The Academism heritage of the DF ART PROJECT

By Sarah N.

The traditional Japanese Kintsugi technique aims to repair ceramics with fine gold.

The whole idea behind the DF concept would be the aesthetic deconstruction of a figure in order to transform it through time and space into a new aspect, leaving footprints of its past life. Although DF ART PROJECT is deeply rooted in its use of academic existing of artistic principles such as drawing, painting, sculpting etc., the collective aim to transgress academism in order to highlight the visual fragmentation’s concept and the figure deformation upon which the process of though is based on.

But first what is academic artwork?

Academic art is a style still practiced today throughout the world. Considered as the inheritance of old masters. It is an ideal representation of a reality which is a state of existence expressed by the artist: for I see things as you see them, but I understand them differently. Therefore, academic drawing helps the artist create an artwork based on strict rules of visualization and analytical brainwork. From simple outline to dramatic gesture, while being precise and accurate with regard to proportion, body type, and gesture.

One of the personality traits of academic art, is the intellectual discipline that comes along. For example, in the academic tradition, drawing is to be mastered in order to create an artwork. Acquiring the right academic principles helps the emancipation of an intriguing composition with the acquired knowledge of observation and constructive analysis skills, along with a unique style, which I call talent, an inventiveness emerging effortlessly.

Take for example the Kintsugi Japanese technique, which is the restoration of broken ceramics using gold dust, thus giving these objects a new life by configuring a uniqueness of their own. Here the academy lies within the creation process of the ceramic before it breaks, and the deconstruction process would be to purposely “break” that object in order to mold it later on into a new unique form.

No matter which academic guidelines are followed throughout the world, they are very clear concerning the analytical approach of academic artwork: it is not only based on visual copying of figures but on the visual understanding of nature and the analytical understanding of how complex forms of reality are shaped through anatomy, composition and values with the identification of main geometric forms. Which means the ability of the eye to deconstruct complex forms into simpler ones, and then the reconstruction of these varieties into a whole, transcribing the expression of the artist.
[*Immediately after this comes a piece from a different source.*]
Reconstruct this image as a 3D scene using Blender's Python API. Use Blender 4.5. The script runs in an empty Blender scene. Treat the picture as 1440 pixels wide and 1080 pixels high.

It’s the rearrangement of natural forms to create a story. Part of the DF ART PROJECT experience, is the reconstruction of figures into new work of art, inspired by the experience of figures, to transcribe them into an artwork in order to communicate with the outside world which means the viewers. Analysis and constructive approach of academism help the artist to be more creative by letting the imagination expresses itself.

Understanding the fundamental construction of elements and grasping the shape to conceptualize a 3D form in one’s mind with the use of the guiding principles of academic art such as anatomy, perspective, proportions etc. are what makes this approach intriguing.

DF ART PROJECT’s artists share a certain degree of academism which is challenged by the figurative deconstruction’s concept and that likely means the creation of a new process of conceptual analysis through the depiction of a new visual reality.